╭─ DATA PROVIDED

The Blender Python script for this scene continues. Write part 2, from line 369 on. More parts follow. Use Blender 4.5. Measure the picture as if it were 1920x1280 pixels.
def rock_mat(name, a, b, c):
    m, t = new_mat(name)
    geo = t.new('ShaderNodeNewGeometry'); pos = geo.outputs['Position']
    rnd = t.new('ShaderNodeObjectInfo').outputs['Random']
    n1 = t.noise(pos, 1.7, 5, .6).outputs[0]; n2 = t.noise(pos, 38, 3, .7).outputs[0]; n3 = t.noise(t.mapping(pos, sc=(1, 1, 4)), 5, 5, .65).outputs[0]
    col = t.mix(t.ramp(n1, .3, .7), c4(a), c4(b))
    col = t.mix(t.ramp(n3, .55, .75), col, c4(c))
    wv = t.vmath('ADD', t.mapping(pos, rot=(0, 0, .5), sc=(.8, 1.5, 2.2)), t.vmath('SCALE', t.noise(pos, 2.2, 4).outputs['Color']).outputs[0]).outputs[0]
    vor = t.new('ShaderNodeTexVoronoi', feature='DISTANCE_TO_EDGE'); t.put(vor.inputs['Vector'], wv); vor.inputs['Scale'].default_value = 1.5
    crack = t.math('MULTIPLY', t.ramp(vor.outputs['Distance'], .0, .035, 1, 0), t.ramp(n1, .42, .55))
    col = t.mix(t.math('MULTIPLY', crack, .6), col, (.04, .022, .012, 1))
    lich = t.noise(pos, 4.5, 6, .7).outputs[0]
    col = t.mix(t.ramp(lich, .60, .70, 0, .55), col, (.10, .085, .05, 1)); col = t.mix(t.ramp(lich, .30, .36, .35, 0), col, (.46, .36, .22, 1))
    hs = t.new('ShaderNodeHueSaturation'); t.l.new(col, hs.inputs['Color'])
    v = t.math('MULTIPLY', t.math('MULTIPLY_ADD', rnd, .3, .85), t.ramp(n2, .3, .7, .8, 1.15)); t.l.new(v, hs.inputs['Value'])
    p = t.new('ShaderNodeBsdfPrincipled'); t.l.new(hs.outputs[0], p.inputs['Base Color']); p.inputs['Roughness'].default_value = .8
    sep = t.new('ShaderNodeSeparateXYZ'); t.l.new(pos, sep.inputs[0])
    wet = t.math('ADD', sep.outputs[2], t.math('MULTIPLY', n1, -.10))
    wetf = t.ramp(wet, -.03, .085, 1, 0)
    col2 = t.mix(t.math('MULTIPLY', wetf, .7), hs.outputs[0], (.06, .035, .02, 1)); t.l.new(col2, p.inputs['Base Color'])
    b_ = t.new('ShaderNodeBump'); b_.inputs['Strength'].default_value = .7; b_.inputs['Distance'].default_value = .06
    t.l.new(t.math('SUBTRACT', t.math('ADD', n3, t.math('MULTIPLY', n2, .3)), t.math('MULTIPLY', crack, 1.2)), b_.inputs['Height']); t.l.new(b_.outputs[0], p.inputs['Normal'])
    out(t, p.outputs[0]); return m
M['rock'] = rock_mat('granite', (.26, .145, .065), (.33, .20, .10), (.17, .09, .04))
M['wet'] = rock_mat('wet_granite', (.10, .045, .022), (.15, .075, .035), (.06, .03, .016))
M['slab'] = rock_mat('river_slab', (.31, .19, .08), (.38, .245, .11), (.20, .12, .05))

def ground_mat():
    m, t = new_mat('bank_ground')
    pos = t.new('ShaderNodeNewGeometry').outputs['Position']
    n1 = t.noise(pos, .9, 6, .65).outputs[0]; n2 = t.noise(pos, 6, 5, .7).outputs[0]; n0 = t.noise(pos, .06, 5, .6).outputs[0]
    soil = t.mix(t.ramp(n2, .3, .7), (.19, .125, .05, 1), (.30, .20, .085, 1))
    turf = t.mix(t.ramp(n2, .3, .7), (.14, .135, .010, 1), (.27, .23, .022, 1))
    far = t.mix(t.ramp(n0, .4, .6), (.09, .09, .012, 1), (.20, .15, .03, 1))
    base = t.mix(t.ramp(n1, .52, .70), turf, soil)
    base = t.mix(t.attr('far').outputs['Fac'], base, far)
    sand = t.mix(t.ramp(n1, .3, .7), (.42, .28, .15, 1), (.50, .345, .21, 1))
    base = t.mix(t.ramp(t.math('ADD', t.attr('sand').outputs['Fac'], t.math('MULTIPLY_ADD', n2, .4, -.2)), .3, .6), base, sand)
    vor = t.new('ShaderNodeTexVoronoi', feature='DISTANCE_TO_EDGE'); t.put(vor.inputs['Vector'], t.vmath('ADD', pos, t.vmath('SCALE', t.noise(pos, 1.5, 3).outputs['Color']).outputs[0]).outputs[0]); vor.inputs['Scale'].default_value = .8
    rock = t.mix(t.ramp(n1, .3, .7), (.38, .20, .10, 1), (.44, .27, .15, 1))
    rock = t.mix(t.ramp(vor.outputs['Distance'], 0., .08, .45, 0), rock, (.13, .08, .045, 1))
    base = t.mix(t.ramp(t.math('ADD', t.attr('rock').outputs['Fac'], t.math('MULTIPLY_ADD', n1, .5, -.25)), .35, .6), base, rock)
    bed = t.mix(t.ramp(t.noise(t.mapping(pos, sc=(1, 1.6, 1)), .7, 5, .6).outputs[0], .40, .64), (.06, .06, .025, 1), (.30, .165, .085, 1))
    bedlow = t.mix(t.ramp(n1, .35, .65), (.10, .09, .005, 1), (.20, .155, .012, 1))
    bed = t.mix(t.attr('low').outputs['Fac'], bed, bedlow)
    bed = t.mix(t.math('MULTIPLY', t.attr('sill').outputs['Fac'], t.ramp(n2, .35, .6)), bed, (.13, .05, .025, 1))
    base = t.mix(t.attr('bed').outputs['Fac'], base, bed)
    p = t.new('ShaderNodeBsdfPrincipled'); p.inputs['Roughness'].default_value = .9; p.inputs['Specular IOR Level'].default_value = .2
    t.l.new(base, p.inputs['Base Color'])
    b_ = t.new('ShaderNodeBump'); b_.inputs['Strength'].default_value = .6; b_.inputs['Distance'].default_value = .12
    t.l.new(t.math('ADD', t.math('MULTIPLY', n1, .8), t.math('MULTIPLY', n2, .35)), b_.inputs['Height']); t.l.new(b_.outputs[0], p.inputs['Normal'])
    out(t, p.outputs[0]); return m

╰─

- _WHAT IS ASKED_: Your task is to output all of the data above word for word.

- _RESPONSE TO THIS EXERCISE_:
The Blender Python script for this scene continues. Write part 2, from line 369 on. More parts follow. Use Blender 4.5. Measure the picture as if it were 1920x1280 pixels.
def rock_mat(name, a, b, c):
    m, t = new_mat(name)
    geo = t.new('ShaderNodeNewGeometry'); pos = geo.outputs['Position']
    rnd = t.new('ShaderNodeObjectInfo').outputs['Random']
    n1 = t.noise(pos, 1.7, 5, .6).outputs[0]; n2 = t.noise(pos, 38, 3, .7).outputs[0]; n3 = t.noise(t.mapping(pos, sc=(1, 1, 4)), 5, 5, .65).outputs[0]
    col = t.mix(t.ramp(n1, .3, .7), c4(a), c4(b))
    col = t.mix(t.ramp(n3, .55, .75), col, c4(c))
    wv = t.vmath('ADD', t.mapping(pos, rot=(0, 0, .5), sc=(.8, 1.5, 2.2)), t.vmath('SCALE', t.noise(pos, 2.2, 4).outputs['Color']).outputs[0]).outputs[0]
    vor = t.new('ShaderNodeTexVoronoi', feature='DISTANCE_TO_EDGE'); t.put(vor.inputs['Vector'], wv); vor.inputs['Scale'].default_value = 1.5
    crack = t.math('MULTIPLY', t.ramp(vor.outputs['Distance'], .0, .035, 1, 0), t.ramp(n1, .42, .55))
    col = t.mix(t.math('MULTIPLY', crack, .6), col, (.04, .022, .012, 1))
    lich = t.noise(pos, 4.5, 6, .7).outputs[0]
    col = t.mix(t.ramp(lich, .60, .70, 0, .55), col, (.10, .085, .05, 1)); col = t.mix(t.ramp(lich, .30, .36, .35, 0), col, (.46, .36, .22, 1))
    hs = t.new('ShaderNodeHueSaturation'); t.l.new(col, hs.inputs['Color'])
    v = t.math('MULTIPLY', t.math('MULTIPLY_ADD', rnd, .3, .85), t.ramp(n2, .3, .7, .8, 1.15)); t.l.new(v, hs.inputs['Value'])
    p = t.new('ShaderNodeBsdfPrincipled'); t.l.new(hs.outputs[0], p.inputs['Base Color']); p.inputs['Roughness'].default_value = .8
    sep = t.new('ShaderNodeSeparateXYZ'); t.l.new(pos, sep.inputs[0])
    wet = t.math('ADD', sep.outputs[2], t.math('MULTIPLY', n1, -.10))
    wetf = t.ramp(wet, -.03, .085, 1, 0)
    col2 = t.mix(t.math('MULTIPLY', wetf, .7), hs.outputs[0], (.06, .035, .02, 1)); t.l.new(col2, p.inputs['Base Color'])
    b_ = t.new('ShaderNodeBump'); b_.inputs['Strength'].default_value = .7; b_.inputs['Distance'].default_value = .06
    t.l.new(t.math('SUBTRACT', t.math('ADD', n3, t.math('MULTIPLY', n2, .3)), t.math('MULTIPLY', crack, 1.2)), b_.inputs['Height']); t.l.new(b_.outputs[0], p.inputs['Normal'])
    out(t, p.outputs[0]); return m
M['rock'] = rock_mat('granite', (.26, .145, .065), (.33, .20, .10), (.17, .09, .04))
M['wet'] = rock_mat('wet_granite', (.10, .045, .022), (.15, .075, .035), (.06, .03, .016))
M['slab'] = rock_mat('river_slab', (.31, .19, .08), (.38, .245, .11), (.20, .12, .05))

def ground_mat():
    m, t = new_mat('bank_ground')
    pos = t.new('ShaderNodeNewGeometry').outputs['Position']
    n1 = t.noise(pos, .9, 6, .65).outputs[0]; n2 = t.noise(pos, 6, 5, .7).outputs[0]; n0 = t.noise(pos, .06, 5, .6).outputs[0]
    soil = t.mix(t.ramp(n2, .3, .7), (.19, .125, .05, 1), (.30, .20, .085, 1))
    turf = t.mix(t.ramp(n2, .3, .7), (.14, .135, .010, 1), (.27, .23, .022, 1))
    far = t.mix(t.ramp(n0, .4, .6), (.09, .09, .012, 1), (.20, .15, .03, 1))
    base = t.mix(t.ramp(n1, .52, .70), turf, soil)
    base = t.mix(t.attr('far').outputs['Fac'], base, far)
    sand = t.mix(t.ramp(n1, .3, .7), (.42, .28, .15, 1), (.50, .345, .21, 1))
    base = t.mix(t.ramp(t.math('ADD', t.attr('sand').outputs['Fac'], t.math('MULTIPLY_ADD', n2, .4, -.2)), .3, .6), base, sand)
    vor = t.new('ShaderNodeTexVoronoi', feature='DISTANCE_TO_EDGE'); t.put(vor.inputs['Vector'], t.vmath('ADD', pos, t.vmath('SCALE', t.noise(pos, 1.5, 3).outputs['Color']).outputs[0]).outputs[0]); vor.inputs['Scale'].default_value = .8
    rock = t.mix(t.ramp(n1, .3, .7), (.38, .20, .10, 1), (.44, .27, .15, 1))
    rock = t.mix(t.ramp(vor.outputs['Distance'], 0., .08, .45, 0), rock, (.13, .08, .045, 1))
    base = t.mix(t.ramp(t.math('ADD', t.attr('rock').outputs['Fac'], t.math('MULTIPLY_ADD', n1, .5, -.25)), .35, .6), base, rock)
    bed = t.mix(t.ramp(t.noise(t.mapping(pos, sc=(1, 1.6, 1)), .7, 5, .6).outputs[0], .40, .64), (.06, .06, .025, 1), (.30, .165, .085, 1))
    bedlow = t.mix(t.ramp(n1, .35, .65), (.10, .09, .005, 1), (.20, .155, .012, 1))
    bed = t.mix(t.attr('low').outputs['Fac'], bed, bedlow)
    bed = t.mix(t.math('MULTIPLY', t.attr('sill').outputs['Fac'], t.ramp(n2, .35, .6)), bed, (.13, .05, .025, 1))
    base = t.mix(t.attr('bed').outputs['Fac'], base, bed)
    p = t.new('ShaderNodeBsdfPrincipled'); p.inputs['Roughness'].default_value = .9; p.inputs['Specular IOR Level'].default_value = .2
    t.l.new(base, p.inputs['Base Color'])
    b_ = t.new('ShaderNodeBump'); b_.inputs['Strength'].default_value = .6; b_.inputs['Distance'].default_value = .12
    t.l.new(t.math('ADD', t.math('MULTIPLY', n1, .8), t.math('MULTIPLY', n2, .35)), b_.inputs['Height']); t.l.new(b_.outputs[0], p.inputs['Normal'])
    out(t, p.outputs[0]); return m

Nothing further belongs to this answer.